Mija miesiąc od śmierci Soni Szklanowskiej z "Hotelu Paradise". Jej mama opublikowała poruszające nagranie
Wiadomość o śmierci Soni Szklanowskiej wstrząsnęła Polską. Finalistka "Hotelu Paradise" miała zaledwie 25 lat. Teraz, miesiąc od tragedii, mama zmarłej celebrytki postanowiła uczyć jej pamięć. Mama Soni Szklanowskiej opublikowała poruszające nagranie z udziałem swojej córki: "To już miesiąc..." - napisała.

Tragiczna śmierć Soni Szklanowskiej wstrząsnęła całą Polską. Uczestniczka "Hotelu Paradise" miała zaledwie 25 lat. Pogrążeni w smutku bliscy celebrytki, ale też gwiazdy stacji TVN żegnali Sonię nie kryjąc rozgoryczenia. Teraz od śmierci gwiazdy miłosnego hitu TVN minął już miesiąc. Tak mama celebrytki uczciła jej pamięć.
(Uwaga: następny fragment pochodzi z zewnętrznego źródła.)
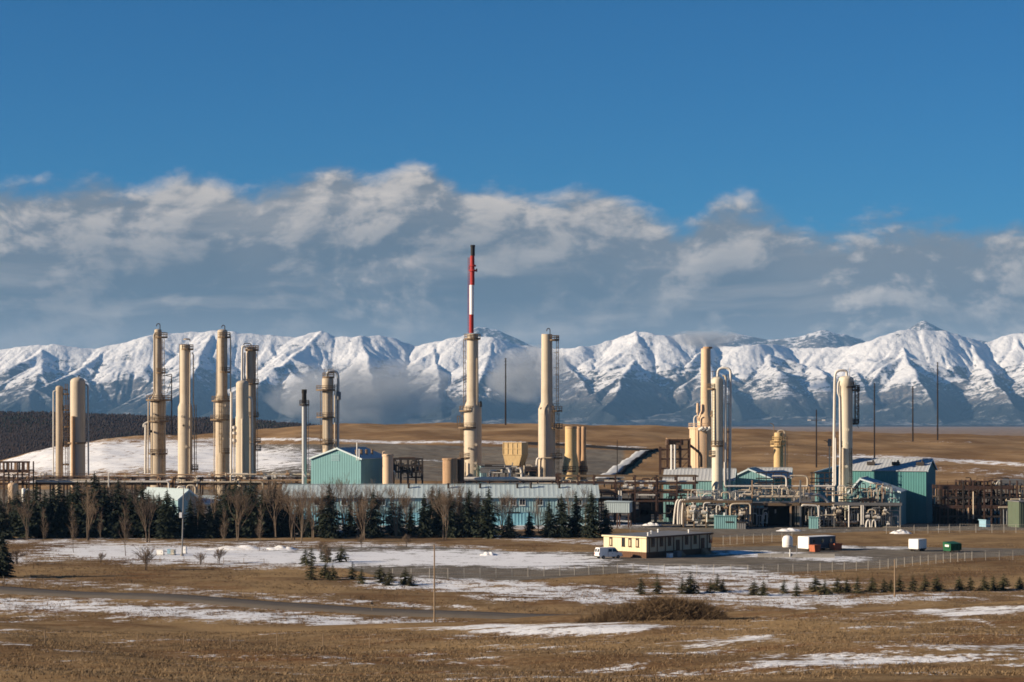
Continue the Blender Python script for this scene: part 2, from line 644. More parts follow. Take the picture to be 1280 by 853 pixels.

Mama zmarłej Soni Szklanowskiej z "Hotelu Paradise" wspomina córkę miesiąc po tragedii
Wieści o śmierci Soni Szklanowskiej wprawiły fanów "Hotelu Paradise" w osłupienie. Finalistka 2. edycji miłosnego hitu TVN, która na bieżąco publikowała w sieci radosne kadry i prężnie rozwijała swoją muzyczną karierę, odeszła nagle w wieku zaledwie 25 lat. Teraz, gdy od tego dramatycznego dnia minął już miesiąc, pogrążona w żałobie mama zmarłej Soni Szklanowskiej opublikowała w sieci poruszające nagranie, upamiętniające gwiazdę "Hotelu Paradise".
Na facebookowym koncie mamy Soni Szklanowskiej pojawiło się nagranie, na którym widzimy serię zdjęć zmarłej celebrytki. Wśród kadrów z profesjonalnych sesji zdjęciowych nie zabrakło także rodzinnych chwil.
To już miesiąc myszko
Uwagę zwracają również poruszające słowa utworu, autorstwa samej Soni Szklanowskiej, jaki jej mama dołączyła do nagrania.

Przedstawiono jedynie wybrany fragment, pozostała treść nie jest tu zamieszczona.